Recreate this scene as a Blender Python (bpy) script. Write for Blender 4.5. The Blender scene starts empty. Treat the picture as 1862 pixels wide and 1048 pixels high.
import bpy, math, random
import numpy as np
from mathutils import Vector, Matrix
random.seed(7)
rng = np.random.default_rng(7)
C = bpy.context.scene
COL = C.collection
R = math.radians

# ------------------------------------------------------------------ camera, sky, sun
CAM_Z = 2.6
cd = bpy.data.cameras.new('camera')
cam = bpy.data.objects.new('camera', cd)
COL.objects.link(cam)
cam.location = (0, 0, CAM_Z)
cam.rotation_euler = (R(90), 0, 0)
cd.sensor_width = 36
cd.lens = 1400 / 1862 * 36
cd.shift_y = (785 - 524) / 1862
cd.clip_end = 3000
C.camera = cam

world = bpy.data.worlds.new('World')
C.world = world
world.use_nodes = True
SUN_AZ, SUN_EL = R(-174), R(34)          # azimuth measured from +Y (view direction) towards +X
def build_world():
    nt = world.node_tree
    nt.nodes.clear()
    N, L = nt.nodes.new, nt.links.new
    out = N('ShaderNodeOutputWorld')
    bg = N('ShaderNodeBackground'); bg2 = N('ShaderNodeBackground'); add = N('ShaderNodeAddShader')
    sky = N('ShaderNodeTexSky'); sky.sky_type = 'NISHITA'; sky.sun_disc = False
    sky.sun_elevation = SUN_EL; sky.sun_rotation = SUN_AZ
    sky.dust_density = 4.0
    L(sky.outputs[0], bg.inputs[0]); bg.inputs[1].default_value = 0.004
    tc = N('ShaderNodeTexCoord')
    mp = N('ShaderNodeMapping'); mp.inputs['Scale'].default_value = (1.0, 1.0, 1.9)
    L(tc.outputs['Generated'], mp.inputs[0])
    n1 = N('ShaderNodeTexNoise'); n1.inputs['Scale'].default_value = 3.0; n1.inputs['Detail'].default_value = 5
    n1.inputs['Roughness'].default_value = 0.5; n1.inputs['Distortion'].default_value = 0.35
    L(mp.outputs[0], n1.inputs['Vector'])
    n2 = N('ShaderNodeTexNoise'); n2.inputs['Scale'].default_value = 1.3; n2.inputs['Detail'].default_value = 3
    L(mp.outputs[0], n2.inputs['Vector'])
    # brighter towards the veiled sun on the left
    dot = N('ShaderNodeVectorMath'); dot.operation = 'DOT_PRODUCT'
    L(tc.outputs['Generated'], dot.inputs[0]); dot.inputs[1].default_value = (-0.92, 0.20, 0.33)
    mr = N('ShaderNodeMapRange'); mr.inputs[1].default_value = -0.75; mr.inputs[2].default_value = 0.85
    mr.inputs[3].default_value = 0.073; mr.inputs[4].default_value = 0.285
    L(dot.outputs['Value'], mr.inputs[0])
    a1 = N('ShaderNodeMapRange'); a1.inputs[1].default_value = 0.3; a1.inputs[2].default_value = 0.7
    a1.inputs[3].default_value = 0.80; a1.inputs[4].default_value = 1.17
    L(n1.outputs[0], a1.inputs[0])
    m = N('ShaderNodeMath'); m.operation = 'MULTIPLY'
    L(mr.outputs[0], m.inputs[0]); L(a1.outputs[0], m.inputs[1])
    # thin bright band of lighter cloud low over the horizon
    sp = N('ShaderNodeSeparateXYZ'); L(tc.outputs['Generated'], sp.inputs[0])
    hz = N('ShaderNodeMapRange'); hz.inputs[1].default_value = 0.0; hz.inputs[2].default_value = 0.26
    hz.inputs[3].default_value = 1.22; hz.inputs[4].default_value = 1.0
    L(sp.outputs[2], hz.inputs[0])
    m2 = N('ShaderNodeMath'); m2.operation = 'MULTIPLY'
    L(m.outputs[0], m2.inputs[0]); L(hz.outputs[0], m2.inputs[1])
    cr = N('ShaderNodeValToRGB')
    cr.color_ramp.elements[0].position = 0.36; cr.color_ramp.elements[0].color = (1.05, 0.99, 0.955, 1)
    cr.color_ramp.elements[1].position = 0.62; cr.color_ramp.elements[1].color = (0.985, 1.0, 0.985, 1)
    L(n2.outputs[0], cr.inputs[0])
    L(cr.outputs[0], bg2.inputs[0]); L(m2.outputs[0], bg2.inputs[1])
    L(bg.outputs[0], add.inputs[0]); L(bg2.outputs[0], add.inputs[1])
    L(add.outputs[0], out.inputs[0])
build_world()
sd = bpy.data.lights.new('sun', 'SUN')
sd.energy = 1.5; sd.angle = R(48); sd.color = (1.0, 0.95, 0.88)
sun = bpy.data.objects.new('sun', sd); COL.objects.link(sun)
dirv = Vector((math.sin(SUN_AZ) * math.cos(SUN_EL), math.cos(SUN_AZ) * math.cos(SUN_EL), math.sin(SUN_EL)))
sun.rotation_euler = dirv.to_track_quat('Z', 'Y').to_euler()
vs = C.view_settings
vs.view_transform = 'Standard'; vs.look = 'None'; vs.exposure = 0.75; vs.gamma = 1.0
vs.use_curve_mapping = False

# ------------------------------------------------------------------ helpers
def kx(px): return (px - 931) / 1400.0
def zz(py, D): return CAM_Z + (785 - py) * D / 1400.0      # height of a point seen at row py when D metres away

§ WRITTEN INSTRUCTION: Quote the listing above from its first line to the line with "C.camera = cam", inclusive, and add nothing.

§ RESPONSE BELOW:
Recreate this scene as a Blender Python (bpy) script. Write for Blender 4.5. The Blender scene starts empty. Treat the picture as 1862 pixels wide and 1048 pixels high.
import bpy, math, random
import numpy as np
from mathutils import Vector, Matrix
random.seed(7)
rng = np.random.default_rng(7)
C = bpy.context.scene
COL = C.collection
R = math.radians

# ------------------------------------------------------------------ camera, sky, sun
CAM_Z = 2.6
cd = bpy.data.cameras.new('camera')
cam = bpy.data.objects.new('camera', cd)
COL.objects.link(cam)
cam.location = (0, 0, CAM_Z)
cam.rotation_euler = (R(90), 0, 0)
cd.sensor_width = 36
cd.lens = 1400 / 1862 * 36
cd.shift_y = (785 - 524) / 1862
cd.clip_end = 3000
C.camera = cam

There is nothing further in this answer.